29 Days of Hope: What Forgiveness Refuses.

  Last night I saw a friend again that I have not seen for awhile.  I was nervous about seeing him because of how we last left each other.   What I left knowing is that we both desired our friendship more than we desired to look backward and be right. We forgave.

This past year has been full of more opportunities to ask, and offer forgiveness than I care to admit.  I know there have been moments when the conclusion of a relationship seemed inevitable.  That is exactly how relationships end, by drawing conclusions. Relationships end when we  arrive at final judgment without the expectations anything can ever change.

 

Forgiveness, however,  is the refusal to let another person’s failures define our relationship.

 

This doesn’t mean living without boundaries.  In fact setting boundaries are a form of forgiveness.  Boundaries promise that there may be a way for us to learn how to be together even if there are parts of our lives we shouldn’t share.  Setting boundaries counts as trying.
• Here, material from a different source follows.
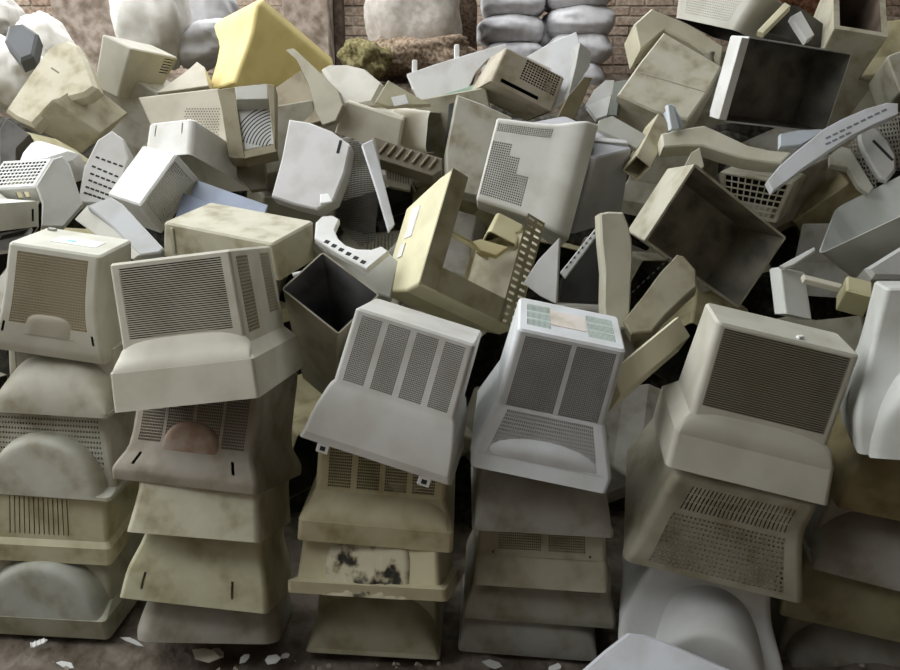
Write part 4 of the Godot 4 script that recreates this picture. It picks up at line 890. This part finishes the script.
	bit(o, "crease", (Vector3(-0.0954, 0.0398, 0)).lerp(Vector3(0.1113, -0.0923, 0), 0.5), Vector3(0.23, 0.005, 0.004), plastic(Color8(170, 166, 148)), Vector3(0, 0, -24))
	slab("casing_band", "beige casing band above the tilted square casing", "strip", bits, Vector3(0.822, 1.56, -2.987), Vector3(-32.5, 6.5, -3.5), [Vector2(-0.091, 0.113), Vector2(0.046, 0.055), Vector2(0.165, -0.03), Vector2(0.145, -0.107), Vector2(0.039, -0.023), Vector2(-0.05, 0.022), Vector2(-0.149, -0.07), Vector2(-0.163, 0.039)], 0.12, plastic(Color8(194, 188, 162)), 0.006)
	shell("monitor_casing", "grey casing full of pin holes at the top edge right of the sacks", "casing", grp, Vector3(1.051, 1.587, -3.202), Vector3(-12.4, -51.9, -14.1), [[0, 0.304, 0.292, -0.014], [0.144, 0.386, 0.259, 0.014]], plastic(Color8(190, 188, 176)), {"r": 0.03, "g": [G(0, -0.8, 0.8, 0.15, 0.85, 26, 12, 0.45, 0.45, {"shape": "oct", "stag": true})]})
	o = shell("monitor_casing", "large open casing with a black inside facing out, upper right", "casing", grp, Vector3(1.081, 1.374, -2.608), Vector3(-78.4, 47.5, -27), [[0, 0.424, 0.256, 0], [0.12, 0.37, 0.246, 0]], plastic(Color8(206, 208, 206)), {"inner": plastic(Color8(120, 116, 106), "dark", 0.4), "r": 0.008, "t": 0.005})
	bit(o, "rim_flange", Vector3(-at_y(o.get_meta("stations"), 0.0)[0] * 0.5 - 0.012, 0.02, 0.0), Vector3(0.03, 0.05, at_y(o.get_meta("stations"), 0.0)[1] * 0.95), plastic(WHITE))
	slab("plastic_bar", "pale yellow bar sticking up behind the large open casing", "bar", bits, Vector3(1.122, 1.613, -2.899), Vector3(-31.3, -18.9, 10.1), [Vector2(-0.059, -0.042), Vector2(0.041, 0.054), Vector2(0.058, 0.036), Vector2(-0.04, -0.054)], 0.03, plastic(CREAM))
	slab("ribbed_block", "small white ribbed block behind the large open casing", "fragment", bits, Vector3(1.23, 1.588, -2.912), Vector3(-32.7, 0, 0), [Vector2(-0.037, 0.038), Vector2(0.003, 0.062), Vector2(0.037, -0.037), Vector2(0.006, -0.061)], 0.03, plastic(WHITE))
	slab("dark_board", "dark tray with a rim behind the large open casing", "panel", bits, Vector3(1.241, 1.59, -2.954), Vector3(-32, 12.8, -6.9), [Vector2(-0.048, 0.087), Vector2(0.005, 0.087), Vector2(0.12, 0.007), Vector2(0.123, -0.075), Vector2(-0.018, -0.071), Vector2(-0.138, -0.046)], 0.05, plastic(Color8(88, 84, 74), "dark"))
	shell("monitor_casing", "open casing with a rusty brown back in the top right corner", "casing", grp, Vector3(1.42, 1.667, -2.918), Vector3(-41.1, 161.4, -166.9), [[0, 0.176, 0.344, 0], [0.26, 0.161, 0.303, 0]], plastic(Color8(186, 182, 162), "grime"), {"inner": plastic(Color8(112, 96, 80), "dark"), "t": 0.02, "r": 0.006})
	shell("monitor_casing", "beige grey casing side at the right edge below the rusty backed one", "casing", grp, Vector3(1.629, 1.391, -2.839), Vector3(20.6, -99.3, -70.5), [[0, 0.131, 0.3, 0], [0.242, 0.133, 0.3, 0]], plastic(Color8(168, 166, 150), "grime"), {})
	slab("casing_band", "bowed cream bar below the large open casing", "bar", bits, Vector3(0.814, 1.208, -2.366), Vector3(-35.2, -3.3, 1.9), [Vector2(-0.185, 0.041), Vector2(-0.117, 0.057), Vector2(-0.057, 0.066), Vector2(-0.024, 0.048), Vector2(0.063, -0.006), Vector2(0.123, -0.024), Vector2(0.183, -0.033), Vector2(0.151, -0.068), Vector2(0.102, -0.063), Vector2(0.05, -0.051), Vector2(-0.009, -0.029), Vector2(-0.068, -0.003), Vector2(-0.122, -0.001), Vector2(-0.184, -0.005)], 0.06, plastic(Color8(204, 200, 178)), 0.004)
	o = slab("white_rail", "long white slotted rail slanting to the right edge", "rail", bits, Vector3(1.105, 1.202, -2.313), Vector3(-32.5, -6.5, 3.5), [Vector2(-0.194, -0.098), Vector2(-0.153, -0.051), Vector2(-0.098, -0.005), Vector2(-0.04, 0.04), Vector2(-0.02, 0.058), Vector2(0.04, 0.09), Vector2(0.109, 0.119), Vector2(0.172, 0.136), Vector2(0.201, 0.131), Vector2(0.195, 0.096), Vector2(0.121, 0.065), Vector2(0.057, 0.033), Vector2(-0.014, -0.012), Vector2(-0.09, -0.063), Vector2(-0.139, -0.101), Vector2(-0.183, -0.132)], 0.03, plastic(Color8(206, 208, 210)))
	slot_row(o, Vector3(-0.0189, 0.0259, 0), Vector3(0.1684, 0.1152, 0), 9, Vector3(0.016, 0.006, 0.002), 24, plastic(Color8(120, 124, 130)))
	slot_row(o, Vector3(-0.0214, 0.0073, 0), Vector3(0.0584, 0.0449, 0), 4, Vector3(0.016, 0.006, 0.002), 24, plastic(Color8(120, 124, 130)))
	slab("plastic_strip", "pale blue strip under the rim of the large open casing", "strip", bits, Vector3(1.049, 1.225, -2.402), Vector3(-42.6, 0, 0), [Vector2(-0.06, 0.015), Vector2(-0.004, 0.029), Vector2(0.07, 0.034), Vector2(0.067, 0.021), Vector2(0.049, 0.008), Vector2(-0.004, -0.026), Vector2(-0.069, -0.034)], 0.02, plastic(Color8(184, 192, 198)))
	o = thing("inner_frame", "grey gridded frame with an oval boss at the right edge", "frame", bits, Vector3(1.283, 1.188, -2.423))
	grid_panel(o, "grid_grille", Vector3(1.283, 1.188, -2.423), Vector3(-31.3, -18.9, 10.1), [Vector2(-0.073, 0.027), Vector2(-0.045, 0.049), Vector2(0.052, 0.105), Vector2(0.088, 0.115), Vector2(0.066, -0.065), Vector2(0.023, -0.094), Vector2(-0.02, -0.123), Vector2(-0.043, -0.042)], 18, 16, plastic(Color8(150, 148, 138), "grime"))
	slab_part(o, "side_rail", Vector3(1.205, 1.131, -2.386), Vector3(-31.3, -18.9, 10.1), [Vector2(-0.016, 0.083), Vector2(0.007, 0.07), Vector2(0.052, -0.065), Vector2(0.035, -0.083), Vector2(0.012, -0.054), Vector2(-0.009, 0.009), Vector2(-0.056, 0.028), Vector2(-0.054, 0.058)], 0.03, plastic(Color8(178, 176, 164), "grime"))
	slab_part(o, "oval_boss", Vector3(1.272, 1.18, -2.379), Vector3(-31.3, -18.9, 10.1), [Vector2(-0.04, 0.079), Vector2(-0.023, 0.093), Vector2(-0.004, 0.092), Vector2(0.018, 0.075), Vector2(0.036, 0.036), Vector2(0.048, -0.014), Vector2(0.041, -0.06), Vector2(0.013, -0.091), Vector2(-0.004, -0.08), Vector2(-0.018, -0.045), Vector2(-0.035, 0.011), Vector2(-0.042, 0.048)], 0.03, plastic(Color8(176, 176, 170)), 0.006)
	bit(o.get_node("oval_boss"), "slot", (Vector3(0.0023, 0.0502, 0)).lerp(Vector3(0.0285, -0.0348, 0), 0.5), Vector3(0.008, 0.085, 0.002), blk, Vector3(0, 0, 30), 0.0005)
	shell("monitor_casing", "casing with a grid of square openings on its end, right of the dark hollow one", "casing", grp, Vector3(1.013, 0.979, -2.598), Vector3(2.6, -31, -7.6), [[0, 0.174, 0.263, -0.018], [0.134, 0.222, 0.25, 0.018]], plastic(Color8(182, 178, 160), "grime"), {"r": 0.006, "g": [G(0, -0.92, 0.92, 0.06, 0.94, 9, 6, 0.8, 0.74, {"name": "grid_grille"})]})
	# ---- right middle
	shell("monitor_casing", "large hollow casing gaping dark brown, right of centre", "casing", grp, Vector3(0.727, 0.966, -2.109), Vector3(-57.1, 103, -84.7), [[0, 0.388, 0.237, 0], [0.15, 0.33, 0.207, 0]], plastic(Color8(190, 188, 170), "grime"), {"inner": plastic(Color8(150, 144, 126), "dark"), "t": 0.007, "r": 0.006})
	shell("monitor_casing", "wide pale open casing at the right edge showing its clean inside", "casing", grp, Vector3(1.204, 1.04, -2.237), Vector3(-16, 149, 145.1), [[0, 0.267, 0.349, -0.017], [0.142, 0.249, 0.266, 0.017]], plastic(Color8(186, 188, 180)), {"inner": plastic(Color8(200, 202, 198)), "r": 0.03})
	slab("plastic_sheet", "grey rounded panel under the wide pale open casing", "panel", bits, Vector3(1.129, 0.942, -1.957), Vector3(-37.6, -6.7, 4.1), [Vector2(-0.076, -0.024), Vector2(0.02, 0.033), Vector2(0.083, 0.053), Vector2(0.06, -0.052), Vector2(0.001, -0.056), Vector2(-0.062, -0.052)], 0.1, plastic(GREY), 0.01)
	slab("casing_band", "curved beige band standing on end between the fourth and fifth columns", "strip", bits, Vector3(0.423, 0.913, -1.949), Vector3(-18.8, 6, -1.9), [Vector2(-0.042, 0.145), Vector2(-0.019, 0.15), Vector2(0.02, 0.149), Vector2(0.033, 0.118), Vector2(0.042, 0.079), Vector2(0.044, 0.033), Vector2(0.039, -0.032), Vector2(0.036, -0.091), Vector2(0.031, -0.149), Vector2(-0.029, -0.15), Vector2(-0.035, -0.091), Vector2(-0.032, -0.007), Vector2(-0.039, 0.071)], 0.05, plastic(Color8(190, 186, 164)), 0.005)
	o = slab("dark_opening_part", "slotted grey rim of a dark opening left of the standing beige band", "panel", bits, Vector3(0.343, 0.951, -2.012), Vector3(-26.8, -12.4, 5.7), [Vector2(-0.058, -0.055), Vector2(0.046, 0.071), Vector2(0.058, 0.062), Vector2(-0.045, -0.071)], 0.012, plastic(Color8(178, 180, 176)))
	for k in 9:
		bit(o, "slot", Vector3(-0.04 + 0.0105 * k, -0.042 + 0.0125 * k, 0.0005), Vector3(0.006, 0.003, 0.004), blk, Vector3(0, 0, 50), 0.0003)
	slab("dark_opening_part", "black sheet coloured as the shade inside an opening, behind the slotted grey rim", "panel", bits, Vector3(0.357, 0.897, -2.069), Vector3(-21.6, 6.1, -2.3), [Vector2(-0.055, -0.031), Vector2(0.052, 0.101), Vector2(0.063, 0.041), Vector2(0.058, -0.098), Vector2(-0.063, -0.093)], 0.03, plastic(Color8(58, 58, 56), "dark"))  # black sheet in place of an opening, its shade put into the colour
	shell("casing_band", "cream bar leaning against the slatted casing of the fifth column", "bar", bits, Vector3(0.477, 0.722, -1.733), Vector3(-51.9, 18.8, 29), [[0, 0.293, 0.067, -0.017], [0.05, 0.269, 0.067, 0.017]], plastic(Color8(208, 202, 172)), {"r": 0.006})
	o = slab("plastic_board", "brown casing side with a slotted edge behind the cream bar", "panel", bits, Vector3(0.53, 0.857, -1.922), Vector3(-37.1, -13.2, 8.1), [Vector2(-0.097, -0.066), Vector2(-0.038, 0.003), Vector2(0.006, 0.059), Vector2(0.054, 0.108), Vector2(0.07, 0.101), Vector2(0.095, 0.059), Vector2(0.092, 0.013), Vector2(0.065, -0.009), Vector2(0.008, -0.059), Vector2(-0.028, -0.1), Vector2(-0.08, -0.103)], 0.06, plastic(Color8(150, 144, 122), "grime"), 0.004)
	for k in 9:
		bit(o, "slot", Vector3(-0.078 + 0.0135 * k, 0.0 + 0.0118 * k, 0.0005), Vector3(0.009, 0.0035, 0.004), blk, Vector3(0, 0, 42), 0.0003)
	shell("plastic_block", "small white block standing behind the slatted casing of the fifth column", "block", bits, Vector3(0.84, 0.807, -1.885), Vector3(-15.3, 13.2, -13.8), [[0, 0.076, 0.047, 0.026], [0.121, 0.074, 0.047, -0.026]], plastic(Color8(200, 202, 194)), {"r": 0.006})
	shell("plastic_block", "small olive block left of the white hooded casing", "block", bits, Vector3(1.009, 0.82, -1.911), Vector3(7.6, -25.2, -10.7), [[0, 0.064, 0.108, -0.023], [0.074, 0.062, 0.108, 0.023]], plastic(Color8(178, 172, 132)), {"r": 0.004})
	slab("plastic_bar", "thin beige bar above the small olive block", "bar", bits, Vector3(0.911, 0.903, -1.863), Vector3(-47, 0, 0), [Vector2(-0.045, 0.021), Vector2(0.047, -0.009), Vector2(0.035, -0.021), Vector2(-0.044, 0.005)], 0.02, plastic(BEIGE))
	slab("plastic_bar", "slim pale bar over the small white block", "bar", bits, Vector3(0.87, 0.95, -1.928), Vector3(-54.7, 0, 0), [Vector2(-0.053, -0.029), Vector2(0.052, 0.037), Vector2(0.052, 0.024), Vector2(-0.019, -0.027), Vector2(-0.041, -0.036)], 0.012, plastic(GREYWHITE))
	slab("plastic_strip", "white splinter left of the bowed cream bar", "strip", bits, Vector3(0.675, 1.282, -2.419), Vector3(-26.8, 12.4, -5.7), [Vector2(-0.015, 0.034), Vector2(-0.002, 0.042), Vector2(0.026, -0.022), Vector2(0.019, -0.04), Vector2(-0.002, -0.034), Vector2(-0.026, 0.024)], 0.03, plastic(Color8(196, 204, 212)))
	slab("plastic_strip", "pale strip above the rim of the dark hollow casing", "strip", bits, Vector3(0.714, 1.154, -2.33), Vector3(-21.3, -12.1, 4.4), [Vector2(-0.008, 0.033), Vector2(0.018, 0.047), Vector2(0.028, -0.01), Vector2(-0.007, -0.048), Vector2(-0.028, -0.006)], 0.03, plastic(Color8(178, 174, 150)))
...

Forgiveness is a also a kind of confrontation. It is naming the fact that something needs to be forgiven.

 

Forgiveness is not a one time decision; it is work. It may mean doing things that nurture a desire for the to be together again. Perhaps we can recall good times, return to shared dreams, or just sit and let ourselves live for a while in the pain of missing someone or whatever I can do to broaden my imagination.   Forgiveness is risky because it means opening ourselves up to desire that may never be reciprocated.    But without forgiveness it is impossible to get that desire back. I went to confession once (this always makes me nervous) and  I told the priest plainly that I lived in a great deal of anguish because of one particular friendship.   I thought it was going away.  What he asked me to do is to sit and remember all of the relationships I have ever had that worked out, that succeeded anyway. I did. It changed my imagination

 

For Christians this is a time of year when we reflect on the incarnation.  The incarnation is the coming of God in Jesus to the world, knowing that we would eventually kill him.   The resurrection is God’s refusal to let that define our relationship. Rather than being a crass sacrifice to an angry  volcano God, it is simply God’s refusal to not let human violence define our relationship.

 

If there is one thing that every human on earth needs from each other is some kind of forgiveness.  And this is possible.  If there is one thing that can really put legs, feet, and even wings on hope is to live in a place where my failures are not the end of me.  It is my belief in that the best of you is yet to come.   I believe you are worth that risk.

 

Last night my friend jumped back in to the risky business of being my friend.  For that I will be eternally grateful.